Print all records exactly, leaving nothing out.

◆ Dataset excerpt
* Begin *

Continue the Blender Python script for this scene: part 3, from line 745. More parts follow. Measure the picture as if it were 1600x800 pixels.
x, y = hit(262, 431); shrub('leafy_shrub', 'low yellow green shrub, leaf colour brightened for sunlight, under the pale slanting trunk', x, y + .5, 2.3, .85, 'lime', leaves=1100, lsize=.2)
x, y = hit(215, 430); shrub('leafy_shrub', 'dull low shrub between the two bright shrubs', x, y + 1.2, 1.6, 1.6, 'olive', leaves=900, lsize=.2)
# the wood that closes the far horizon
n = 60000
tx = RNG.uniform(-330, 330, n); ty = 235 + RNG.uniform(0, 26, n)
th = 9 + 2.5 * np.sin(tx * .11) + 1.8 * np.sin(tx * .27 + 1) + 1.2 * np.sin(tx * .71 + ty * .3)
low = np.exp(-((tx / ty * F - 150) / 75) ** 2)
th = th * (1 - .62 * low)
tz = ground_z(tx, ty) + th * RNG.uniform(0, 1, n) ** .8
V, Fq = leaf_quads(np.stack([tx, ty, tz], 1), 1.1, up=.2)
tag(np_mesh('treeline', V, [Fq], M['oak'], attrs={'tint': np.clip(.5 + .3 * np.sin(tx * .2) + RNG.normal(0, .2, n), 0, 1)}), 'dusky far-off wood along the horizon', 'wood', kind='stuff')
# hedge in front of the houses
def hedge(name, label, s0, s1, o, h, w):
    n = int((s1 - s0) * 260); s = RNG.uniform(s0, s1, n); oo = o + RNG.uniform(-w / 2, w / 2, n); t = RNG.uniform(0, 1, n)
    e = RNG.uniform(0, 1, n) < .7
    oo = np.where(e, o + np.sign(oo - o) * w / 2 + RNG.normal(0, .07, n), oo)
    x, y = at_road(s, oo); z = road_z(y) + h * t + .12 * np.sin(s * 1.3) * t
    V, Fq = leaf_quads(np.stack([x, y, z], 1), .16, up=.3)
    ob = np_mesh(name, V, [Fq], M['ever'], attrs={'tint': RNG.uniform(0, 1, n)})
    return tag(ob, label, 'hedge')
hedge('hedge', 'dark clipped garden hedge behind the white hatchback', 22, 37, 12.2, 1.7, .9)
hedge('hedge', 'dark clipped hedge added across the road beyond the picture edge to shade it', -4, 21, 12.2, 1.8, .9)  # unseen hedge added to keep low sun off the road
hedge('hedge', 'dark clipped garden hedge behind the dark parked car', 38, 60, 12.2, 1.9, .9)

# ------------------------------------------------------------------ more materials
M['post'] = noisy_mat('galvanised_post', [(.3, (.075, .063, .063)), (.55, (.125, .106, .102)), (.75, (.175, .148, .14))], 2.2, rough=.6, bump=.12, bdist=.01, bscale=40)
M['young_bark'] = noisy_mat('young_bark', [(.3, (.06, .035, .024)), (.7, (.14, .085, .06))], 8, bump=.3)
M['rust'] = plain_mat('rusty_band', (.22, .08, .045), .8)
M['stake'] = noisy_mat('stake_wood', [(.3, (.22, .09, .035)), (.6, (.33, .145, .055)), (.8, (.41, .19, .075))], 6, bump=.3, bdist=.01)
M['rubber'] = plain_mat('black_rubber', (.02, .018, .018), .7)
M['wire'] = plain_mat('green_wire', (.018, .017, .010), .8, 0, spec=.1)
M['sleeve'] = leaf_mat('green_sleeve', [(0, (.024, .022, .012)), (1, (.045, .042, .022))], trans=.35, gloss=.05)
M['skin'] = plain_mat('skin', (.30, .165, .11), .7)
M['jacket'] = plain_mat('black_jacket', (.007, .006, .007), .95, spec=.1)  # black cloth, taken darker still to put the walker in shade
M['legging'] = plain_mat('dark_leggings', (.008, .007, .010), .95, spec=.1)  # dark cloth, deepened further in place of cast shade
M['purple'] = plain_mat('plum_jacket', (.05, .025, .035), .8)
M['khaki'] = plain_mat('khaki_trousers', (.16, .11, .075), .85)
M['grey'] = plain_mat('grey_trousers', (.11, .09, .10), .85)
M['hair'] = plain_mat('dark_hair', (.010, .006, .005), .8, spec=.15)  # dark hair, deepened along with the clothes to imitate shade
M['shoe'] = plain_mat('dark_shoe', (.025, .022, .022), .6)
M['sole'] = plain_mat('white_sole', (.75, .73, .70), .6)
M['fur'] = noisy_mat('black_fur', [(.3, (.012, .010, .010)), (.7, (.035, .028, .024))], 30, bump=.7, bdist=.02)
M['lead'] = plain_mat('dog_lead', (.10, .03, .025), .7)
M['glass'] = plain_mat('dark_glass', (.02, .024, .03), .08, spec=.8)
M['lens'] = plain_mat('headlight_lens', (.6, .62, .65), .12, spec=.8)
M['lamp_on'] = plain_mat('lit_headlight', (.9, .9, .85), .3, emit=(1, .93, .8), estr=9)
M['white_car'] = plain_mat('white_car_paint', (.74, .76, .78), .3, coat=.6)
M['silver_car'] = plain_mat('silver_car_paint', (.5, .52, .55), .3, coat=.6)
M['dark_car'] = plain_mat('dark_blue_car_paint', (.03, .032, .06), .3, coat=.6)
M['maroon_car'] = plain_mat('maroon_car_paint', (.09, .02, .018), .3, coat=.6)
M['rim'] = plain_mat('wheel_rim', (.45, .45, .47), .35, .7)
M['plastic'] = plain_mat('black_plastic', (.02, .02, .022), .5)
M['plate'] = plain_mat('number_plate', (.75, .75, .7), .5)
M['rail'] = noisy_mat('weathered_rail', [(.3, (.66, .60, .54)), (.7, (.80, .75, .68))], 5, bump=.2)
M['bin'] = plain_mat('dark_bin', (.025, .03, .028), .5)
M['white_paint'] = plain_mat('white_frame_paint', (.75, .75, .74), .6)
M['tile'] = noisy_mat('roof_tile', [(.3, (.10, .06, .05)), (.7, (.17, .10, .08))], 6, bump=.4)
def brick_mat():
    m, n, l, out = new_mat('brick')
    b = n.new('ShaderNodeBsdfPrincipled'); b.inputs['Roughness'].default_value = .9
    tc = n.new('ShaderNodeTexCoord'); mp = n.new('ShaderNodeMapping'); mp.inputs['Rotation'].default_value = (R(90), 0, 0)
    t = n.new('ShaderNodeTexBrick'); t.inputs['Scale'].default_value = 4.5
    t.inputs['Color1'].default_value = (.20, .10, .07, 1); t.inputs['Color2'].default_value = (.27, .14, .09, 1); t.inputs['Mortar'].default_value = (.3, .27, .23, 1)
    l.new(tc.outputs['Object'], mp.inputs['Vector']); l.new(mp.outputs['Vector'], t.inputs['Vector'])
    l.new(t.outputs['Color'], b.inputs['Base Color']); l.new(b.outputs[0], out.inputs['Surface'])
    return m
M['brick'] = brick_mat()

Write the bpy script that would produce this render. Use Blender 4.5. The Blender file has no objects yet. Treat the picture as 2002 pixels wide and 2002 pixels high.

* End *

◆ FULL RESPONSE
Continue the Blender Python script for this scene: part 3, from line 745. More parts follow. Measure the picture as if it were 1600x800 pixels.
x, y = hit(262, 431); shrub('leafy_shrub', 'low yellow green shrub, leaf colour brightened for sunlight, under the pale slanting trunk', x, y + .5, 2.3, .85, 'lime', leaves=1100, lsize=.2)
x, y = hit(215, 430); shrub('leafy_shrub', 'dull low shrub between the two bright shrubs', x, y + 1.2, 1.6, 1.6, 'olive', leaves=900, lsize=.2)
# the wood that closes the far horizon
n = 60000
tx = RNG.uniform(-330, 330, n); ty = 235 + RNG.uniform(0, 26, n)
th = 9 + 2.5 * np.sin(tx * .11) + 1.8 * np.sin(tx * .27 + 1) + 1.2 * np.sin(tx * .71 + ty * .3)
low = np.exp(-((tx / ty * F - 150) / 75) ** 2)
th = th * (1 - .62 * low)
tz = ground_z(tx, ty) + th * RNG.uniform(0, 1, n) ** .8
V, Fq = leaf_quads(np.stack([tx, ty, tz], 1), 1.1, up=.2)
tag(np_mesh('treeline', V, [Fq], M['oak'], attrs={'tint': np.clip(.5 + .3 * np.sin(tx * .2) + RNG.normal(0, .2, n), 0, 1)}), 'dusky far-off wood along the horizon', 'wood', kind='stuff')
# hedge in front of the houses
def hedge(name, label, s0, s1, o, h, w):
    n = int((s1 - s0) * 260); s = RNG.uniform(s0, s1, n); oo = o + RNG.uniform(-w / 2, w / 2, n); t = RNG.uniform(0, 1, n)
    e = RNG.uniform(0, 1, n) < .7
    oo = np.where(e, o + np.sign(oo - o) * w / 2 + RNG.normal(0, .07, n), oo)
    x, y = at_road(s, oo); z = road_z(y) + h * t + .12 * np.sin(s * 1.3) * t
    V, Fq = leaf_quads(np.stack([x, y, z], 1), .16, up=.3)
    ob = np_mesh(name, V, [Fq], M['ever'], attrs={'tint': RNG.uniform(0, 1, n)})
    return tag(ob, label, 'hedge')
hedge('hedge', 'dark clipped garden hedge behind the white hatchback', 22, 37, 12.2, 1.7, .9)
hedge('hedge', 'dark clipped hedge added across the road beyond the picture edge to shade it', -4, 21, 12.2, 1.8, .9)  # unseen hedge added to keep low sun off the road
hedge('hedge', 'dark clipped garden hedge behind the dark parked car', 38, 60, 12.2, 1.9, .9)

# ------------------------------------------------------------------ more materials
M['post'] = noisy_mat('galvanised_post', [(.3, (.075, .063, .063)), (.55, (.125, .106, .102)), (.75, (.175, .148, .14))], 2.2, rough=.6, bump=.12, bdist=.01, bscale=40)
M['young_bark'] = noisy_mat('young_bark', [(.3, (.06, .035, .024)), (.7, (.14, .085, .06))], 8, bump=.3)
M['rust'] = plain_mat('rusty_band', (.22, .08, .045), .8)
M['stake'] = noisy_mat('stake_wood', [(.3, (.22, .09, .035)), (.6, (.33, .145, .055)), (.8, (.41, .19, .075))], 6, bump=.3, bdist=.01)
M['rubber'] = plain_mat('black_rubber', (.02, .018, .018), .7)
M['wire'] = plain_mat('green_wire', (.018, .017, .010), .8, 0, spec=.1)
M['sleeve'] = leaf_mat('green_sleeve', [(0, (.024, .022, .012)), (1, (.045, .042, .022))], trans=.35, gloss=.05)
M['skin'] = plain_mat('skin', (.30, .165, .11), .7)
M['jacket'] = plain_mat('black_jacket', (.007, .006, .007), .95, spec=.1)  # black cloth, taken darker still to put the walker in shade
M['legging'] = plain_mat('dark_leggings', (.008, .007, .010), .95, spec=.1)  # dark cloth, deepened further in place of cast shade
M['purple'] = plain_mat('plum_jacket', (.05, .025, .035), .8)
M['khaki'] = plain_mat('khaki_trousers', (.16, .11, .075), .85)
M['grey'] = plain_mat('grey_trousers', (.11, .09, .10), .85)
M['hair'] = plain_mat('dark_hair', (.010, .006, .005), .8, spec=.15)  # dark hair, deepened along with the clothes to imitate shade
M['shoe'] = plain_mat('dark_shoe', (.025, .022, .022), .6)
M['sole'] = plain_mat('white_sole', (.75, .73, .70), .6)
M['fur'] = noisy_mat('black_fur', [(.3, (.012, .010, .010)), (.7, (.035, .028, .024))], 30, bump=.7, bdist=.02)
M['lead'] = plain_mat('dog_lead', (.10, .03, .025), .7)
M['glass'] = plain_mat('dark_glass', (.02, .024, .03), .08, spec=.8)
M['lens'] = plain_mat('headlight_lens', (.6, .62, .65), .12, spec=.8)
M['lamp_on'] = plain_mat('lit_headlight', (.9, .9, .85), .3, emit=(1, .93, .8), estr=9)
M['white_car'] = plain_mat('white_car_paint', (.74, .76, .78), .3, coat=.6)
M['silver_car'] = plain_mat('silver_car_paint', (.5, .52, .55), .3, coat=.6)
M['dark_car'] = plain_mat('dark_blue_car_paint', (.03, .032, .06), .3, coat=.6)
M['maroon_car'] = plain_mat('maroon_car_paint', (.09, .02, .018), .3, coat=.6)
M['rim'] = plain_mat('wheel_rim', (.45, .45, .47), .35, .7)
M['plastic'] = plain_mat('black_plastic', (.02, .02, .022), .5)
M['plate'] = plain_mat('number_plate', (.75, .75, .7), .5)
M['rail'] = noisy_mat('weathered_rail', [(.3, (.66, .60, .54)), (.7, (.80, .75, .68))], 5, bump=.2)
M['bin'] = plain_mat('dark_bin', (.025, .03, .028), .5)
M['white_paint'] = plain_mat('white_frame_paint', (.75, .75, .74), .6)
M['tile'] = noisy_mat('roof_tile', [(.3, (.10, .06, .05)), (.7, (.17, .10, .08))], 6, bump=.4)
def brick_mat():
    m, n, l, out = new_mat('brick')
    b = n.new('ShaderNodeBsdfPrincipled'); b.inputs['Roughness'].default_value = .9
    tc = n.new('ShaderNodeTexCoord'); mp = n.new('ShaderNodeMapping'); mp.inputs['Rotation'].default_value = (R(90), 0, 0)
    t = n.new('ShaderNodeTexBrick'); t.inputs['Scale'].default_value = 4.5
    t.inputs['Color1'].default_value = (.20, .10, .07, 1); t.inputs['Color2'].default_value = (.27, .14, .09, 1); t.inputs['Mortar'].default_value = (.3, .27, .23, 1)
    l.new(tc.outputs['Object'], mp.inputs['Vector']); l.new(mp.outputs['Vector'], t.inputs['Vector'])
    l.new(t.outputs['Color'], b.inputs['Base Color']); l.new(b.outputs[0], out.inputs['Surface'])
    return m
M['brick'] = brick_mat()

Write the bpy script that would produce this render. Use Blender 4.5. The Blender file has no objects yet. Treat the picture as 2002 pixels wide and 2002 pixels high.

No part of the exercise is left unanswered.